Top 20 Washington State Trips


Suquamish is directly north of Bainbridge Island on Puget Sound.  You can take the Bainbridge Island Ferry from Seattle (35 minutes), then drive north to Suquamish (15 minutes).

Suquamish is most famous as the burial place of Chief Seattle, and you can visit his grave today.  

The site of Chief Seattle's winter village is one-mile south of Suquamish at Old Man House Park on the shores of Agate Passage. The village was there for 2,000 years with a 790-foot longhouse, but burned down in 1870. Much of this history is documented at the fantastic Suquamish Museum, with a popular playground just down the hill.

Suquamish is part of the Port Madison Indian Reservation, established in 1855 by a federal treaty, known as the Point Elliot Treaty. After a 50 year leasing agreement with a developer ended, the Suquamish Tribe regained control of the 36-acre parcel of land known as Suquamish Shores in 2018. Much of the land is now being re-developed.

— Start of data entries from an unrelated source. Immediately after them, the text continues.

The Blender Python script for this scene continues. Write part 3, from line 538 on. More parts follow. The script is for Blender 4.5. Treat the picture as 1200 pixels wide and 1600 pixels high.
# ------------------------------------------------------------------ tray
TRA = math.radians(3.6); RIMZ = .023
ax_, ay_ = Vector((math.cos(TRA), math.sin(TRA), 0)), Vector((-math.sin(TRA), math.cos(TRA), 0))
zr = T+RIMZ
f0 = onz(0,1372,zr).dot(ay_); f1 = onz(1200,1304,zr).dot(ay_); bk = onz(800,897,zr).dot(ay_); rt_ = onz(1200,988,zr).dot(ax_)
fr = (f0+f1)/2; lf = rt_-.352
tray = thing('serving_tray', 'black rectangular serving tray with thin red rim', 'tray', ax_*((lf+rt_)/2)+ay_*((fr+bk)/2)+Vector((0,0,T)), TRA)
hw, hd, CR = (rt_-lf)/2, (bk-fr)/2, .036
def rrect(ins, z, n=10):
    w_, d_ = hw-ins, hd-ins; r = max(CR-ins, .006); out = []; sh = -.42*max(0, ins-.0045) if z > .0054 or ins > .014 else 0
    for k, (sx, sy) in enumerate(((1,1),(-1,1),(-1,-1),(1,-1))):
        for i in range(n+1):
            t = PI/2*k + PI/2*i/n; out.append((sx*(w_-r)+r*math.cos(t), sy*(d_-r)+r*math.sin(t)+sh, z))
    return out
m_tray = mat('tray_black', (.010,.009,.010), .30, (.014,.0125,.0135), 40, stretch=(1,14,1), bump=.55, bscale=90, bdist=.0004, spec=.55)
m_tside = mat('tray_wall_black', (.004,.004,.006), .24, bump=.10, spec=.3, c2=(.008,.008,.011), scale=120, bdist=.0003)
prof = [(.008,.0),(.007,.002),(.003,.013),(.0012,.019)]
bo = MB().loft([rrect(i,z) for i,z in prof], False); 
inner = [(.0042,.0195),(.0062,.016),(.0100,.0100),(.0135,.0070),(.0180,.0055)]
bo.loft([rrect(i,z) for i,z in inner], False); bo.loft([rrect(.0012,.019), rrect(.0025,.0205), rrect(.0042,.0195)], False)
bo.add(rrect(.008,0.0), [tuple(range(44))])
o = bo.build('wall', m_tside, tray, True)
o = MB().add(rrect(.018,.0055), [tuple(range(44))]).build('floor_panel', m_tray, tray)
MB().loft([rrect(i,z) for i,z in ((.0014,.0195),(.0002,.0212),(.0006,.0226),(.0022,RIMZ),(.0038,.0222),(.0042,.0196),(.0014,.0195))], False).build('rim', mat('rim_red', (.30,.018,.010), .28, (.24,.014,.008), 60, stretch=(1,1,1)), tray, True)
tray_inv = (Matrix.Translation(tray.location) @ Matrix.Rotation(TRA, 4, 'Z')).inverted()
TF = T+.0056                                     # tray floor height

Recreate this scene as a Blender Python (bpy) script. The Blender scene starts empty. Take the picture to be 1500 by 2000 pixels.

When visiting Suquamish, be sure to stop for lunch at Sully's Bistro and Bar, featuring a lovely patio with gorgeous water views.  The Suquamish Clearwater Casino is also a 10 minute drive away, with waterfront rooms.

5 best things to do at Suquamish

1. Sully's Bistro & Bar

Enjoy lunch or dinner at Sully's Bistro & Bar, with delicious seafood and cocktails (check hours).

2. Suquamish Museum

The Suquamish Museum opened in 2012, at a cost of $7.5 million. This striking 9,000 square foot building resembles a longhouse, and preserves artifacts, photographs and documents from the Suquamish people who lived in this area for thousands of years.  There are two galleries, a meeting area, gift shop and 50 seat auditorium. The largest gallery has an exhibition on "Ancient Shores - Changing Tides" with a 300 year old carved canoe, traditional dress constructed from bark, stone tools, and a collection of intricately woven baskets (check hours).

3. Chief Seattle Grave

Visit the Chief Seattle grave, 0.2 miles up the hill from the Suquamish waterfront in a cemetery. Chief Seattle signed the Point Elliot Treaty in 1855, and was a respected diplomat.  Many Native American Catholics are also buried in this cemetery. You can also take a look at the beautiful Saint Peter Mission church in the foreground, established in the mid 1800's. It burned down, but was rebuilt in 1906. 

4. Suquamish Park 

Suquamish Park is adjacent to the museum, and has sheltered picnic tables and grills, and a fabulous playground with swings, slides and a water feature.

5. Suquamish Waterfront

Stroll along the redeveloped Suquamish Waterfront, for glorious views across Puget Sound.  The beautiful new community center is the centerpiece of this park. It was constructed in 2009 and is known as the House of Awakened Culture. It has an expansive lawned area out front with a basketball court, that leads to a pier and a boat ramp. You can walk down the boat ramp to access the beach.  

6. Suquamish Veterans Memorial 

The Suquamish Veterans Memorial is across the road from the community center, and constructed in 2010.

7. Old Man House Park

Drive 1 mile south of Suquamish to the small park that was once the winter home of Chief Seattle.  Try to imagine the 790-foot longhouse that once stood on these shores and sheltered multiple families.  Much of this land was condemned in 1904, with a view to constructing a naval fortification. This never occurred, and the land was eventually sold off to developers for vacation homes in 1937.  Washington Parks preserved 1-acre of this site for a park in 1940, but handed it back to the Suquamish Tribe in 2004.